Although an Oprah candidacy has been mooted before - even Trump many years ago tipped her as a possible Vice President candidate - and she is perhaps the most powerful woman in Hollywood, with her own television network, billions of dollars in the bank and 2-3million social media followers, it was her call to arms that did it finally. The fact that President Trump has stirred up Capitol Hill with his amazingly unorthodox [even un-presidential] behaviour must also be an element in Oprah’s favour. And, there is the precedence of Ronald Reagan and now Donald Trump as former stars of screen and television becoming national leaders, so that Americans do not find the prospect of a TV star being president at all far-fetched. As for breaking the taboo of a black person in the Oval office, well, that happened with Barack Obama. The remaining taboo is for the USA to vote in its first female president. A popular African-American woman, qualified or not for the post, would be a double whammy.

Oratory is much undervalued these days when finger power is the most penetrating way of communicating globally, but the Oprah speech showed just how little has changed in the way human beings react to verbal power. Simple, well-chosen words, well articulated ideas, clearly expressed to an audience one understands can still move mountains. Donald Trump used his own immutable oratorical style to great effect during his presidential campaign and won the hearts of the majority of disenchanted US citizens in his country’s huge underbelly. Barack Obama had done, too, with his simple, well-timed message of audacity and hope. Oprah understood the moment she was in and used it to voice what many people wanted to hear, even though they may not have recognised their desire.

I have often wondered why silver is the element accorded with oratory and not gold. The old proverb says, “silence is golden,” and we speak of “silver tongues.” I imagine that is because it is difficult to be judged, for good or ill, if you say nothing, but then no one would follow. Oratory on the other hand, is a powerful tool of persuasion, meant to stir the human pulse to follow your own. It is not a gift we all possess.
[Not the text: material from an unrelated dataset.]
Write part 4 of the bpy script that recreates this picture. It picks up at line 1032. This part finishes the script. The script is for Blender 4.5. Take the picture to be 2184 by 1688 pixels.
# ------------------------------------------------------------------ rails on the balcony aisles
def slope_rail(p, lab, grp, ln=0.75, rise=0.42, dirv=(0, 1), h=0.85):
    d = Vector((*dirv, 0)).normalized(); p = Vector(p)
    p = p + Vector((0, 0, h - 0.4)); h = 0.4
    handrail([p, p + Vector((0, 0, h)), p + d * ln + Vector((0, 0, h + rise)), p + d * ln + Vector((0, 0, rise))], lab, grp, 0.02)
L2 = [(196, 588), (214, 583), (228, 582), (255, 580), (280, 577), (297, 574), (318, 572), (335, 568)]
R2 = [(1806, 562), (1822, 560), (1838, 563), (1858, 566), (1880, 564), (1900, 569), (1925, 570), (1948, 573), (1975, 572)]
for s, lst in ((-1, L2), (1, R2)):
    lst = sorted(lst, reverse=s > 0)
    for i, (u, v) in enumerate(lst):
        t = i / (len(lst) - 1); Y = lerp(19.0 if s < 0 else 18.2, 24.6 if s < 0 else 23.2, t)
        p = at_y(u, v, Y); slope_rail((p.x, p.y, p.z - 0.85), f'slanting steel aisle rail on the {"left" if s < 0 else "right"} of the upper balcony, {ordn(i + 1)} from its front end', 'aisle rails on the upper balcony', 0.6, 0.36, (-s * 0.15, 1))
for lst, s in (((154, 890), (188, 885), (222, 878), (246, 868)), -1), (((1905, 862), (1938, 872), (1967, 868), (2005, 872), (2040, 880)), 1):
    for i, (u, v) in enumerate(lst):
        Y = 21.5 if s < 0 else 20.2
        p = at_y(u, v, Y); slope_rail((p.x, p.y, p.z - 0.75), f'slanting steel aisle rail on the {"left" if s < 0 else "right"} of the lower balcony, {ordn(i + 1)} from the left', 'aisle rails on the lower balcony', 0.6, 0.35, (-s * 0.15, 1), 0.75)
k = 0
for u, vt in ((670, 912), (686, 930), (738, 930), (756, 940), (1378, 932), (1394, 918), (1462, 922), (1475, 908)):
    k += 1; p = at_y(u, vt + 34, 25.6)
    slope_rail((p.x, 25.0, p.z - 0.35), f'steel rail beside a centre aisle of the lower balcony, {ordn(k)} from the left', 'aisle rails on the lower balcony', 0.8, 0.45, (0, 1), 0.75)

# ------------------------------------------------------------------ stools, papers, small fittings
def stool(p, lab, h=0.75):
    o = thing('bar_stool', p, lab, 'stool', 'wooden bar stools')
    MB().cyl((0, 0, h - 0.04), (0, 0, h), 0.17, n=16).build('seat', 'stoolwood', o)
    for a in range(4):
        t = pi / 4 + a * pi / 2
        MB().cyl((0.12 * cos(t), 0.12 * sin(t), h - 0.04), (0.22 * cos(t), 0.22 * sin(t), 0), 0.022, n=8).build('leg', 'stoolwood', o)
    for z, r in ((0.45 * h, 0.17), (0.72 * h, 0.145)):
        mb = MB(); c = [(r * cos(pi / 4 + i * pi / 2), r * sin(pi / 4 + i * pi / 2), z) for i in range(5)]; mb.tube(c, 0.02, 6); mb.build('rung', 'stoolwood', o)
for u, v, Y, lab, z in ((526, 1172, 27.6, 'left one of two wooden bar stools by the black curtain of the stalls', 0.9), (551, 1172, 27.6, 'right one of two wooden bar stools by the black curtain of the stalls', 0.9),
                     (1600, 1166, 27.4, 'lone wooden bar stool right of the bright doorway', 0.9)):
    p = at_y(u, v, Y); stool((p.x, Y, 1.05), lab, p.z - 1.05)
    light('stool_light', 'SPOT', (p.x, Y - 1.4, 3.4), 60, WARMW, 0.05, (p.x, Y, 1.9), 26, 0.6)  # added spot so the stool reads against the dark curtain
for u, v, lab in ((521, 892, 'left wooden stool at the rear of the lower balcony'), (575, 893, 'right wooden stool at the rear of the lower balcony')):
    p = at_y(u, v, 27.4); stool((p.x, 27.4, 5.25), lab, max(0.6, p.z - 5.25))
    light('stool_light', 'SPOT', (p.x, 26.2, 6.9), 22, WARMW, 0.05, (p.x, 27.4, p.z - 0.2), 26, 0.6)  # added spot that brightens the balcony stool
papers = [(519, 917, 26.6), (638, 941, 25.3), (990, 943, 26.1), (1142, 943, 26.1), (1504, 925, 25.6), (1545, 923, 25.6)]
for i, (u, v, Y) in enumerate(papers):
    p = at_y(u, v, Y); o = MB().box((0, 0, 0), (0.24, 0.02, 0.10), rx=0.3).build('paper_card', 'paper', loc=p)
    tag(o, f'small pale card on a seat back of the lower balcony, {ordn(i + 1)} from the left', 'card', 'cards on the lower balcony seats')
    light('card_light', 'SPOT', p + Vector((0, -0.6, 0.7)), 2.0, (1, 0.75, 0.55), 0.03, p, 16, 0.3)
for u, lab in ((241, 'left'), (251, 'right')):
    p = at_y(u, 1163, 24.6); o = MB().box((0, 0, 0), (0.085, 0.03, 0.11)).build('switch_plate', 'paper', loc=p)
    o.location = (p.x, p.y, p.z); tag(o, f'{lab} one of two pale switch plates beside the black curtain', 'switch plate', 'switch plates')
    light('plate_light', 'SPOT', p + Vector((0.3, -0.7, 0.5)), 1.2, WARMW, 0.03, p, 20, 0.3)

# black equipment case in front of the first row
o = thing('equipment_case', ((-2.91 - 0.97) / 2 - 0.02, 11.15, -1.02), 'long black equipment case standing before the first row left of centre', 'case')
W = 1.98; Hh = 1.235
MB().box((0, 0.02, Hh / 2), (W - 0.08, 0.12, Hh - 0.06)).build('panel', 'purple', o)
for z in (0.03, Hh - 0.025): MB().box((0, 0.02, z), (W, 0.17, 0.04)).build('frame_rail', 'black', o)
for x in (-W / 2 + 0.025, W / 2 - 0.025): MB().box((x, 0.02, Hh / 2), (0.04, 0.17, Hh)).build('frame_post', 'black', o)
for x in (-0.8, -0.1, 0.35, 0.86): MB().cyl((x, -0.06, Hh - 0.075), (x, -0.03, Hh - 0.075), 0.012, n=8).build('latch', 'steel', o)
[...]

Marcus Garvey, the Jamaican revolutionary who led reputedly the largest worldwide movement of people of African descent ever, in the period around World War I and well into the 1920s [until the US government managed to deprive him of his fire] did it mainly through the greatness of his speeches. “Up! You mighty race”, was a rallying cry.

He exhorted black people to emancipate themselves from mental slavery and to remove the kinks in their brains, not their hair. Garvey spoke a language black people understood when he accused them of being crabs in a barrel and told them, too, that black was beautiful. His religious references in a time of great religious devotion resonated with the masses.

Garvey led millions of people across all of the Americas, Africa, Europe and even the Far East through the power of his words, backed up by tireless efforts to create revenues for spreading and maintaining Garveyism.

Oratory is not just about how it is wrapped up, but about the content of one’s speech. The mood at the Golden Globe ceremony was riding on the need for women and all people who suffer in silence to speak out. “Speaking your truth is the most powerful tool we all have,” said Oprah Winfrey, referencing the culture of silencing of women.

It is a culture we are very keen on perpetuating in TT.

Here we may be about to appoint our first female president but the recent demolishing of a female executive at Angostura who dared to allege sexual harassment and the formidable ring fencing of the male accused reveals that we are very behind the curve and that whistle blowers are still at the mercy of those who seek to preserve the status quo. I want to believe that when all those women wore black last weekend that it really was a signal of the death of a period of exploitation that women everywhere have decided is over.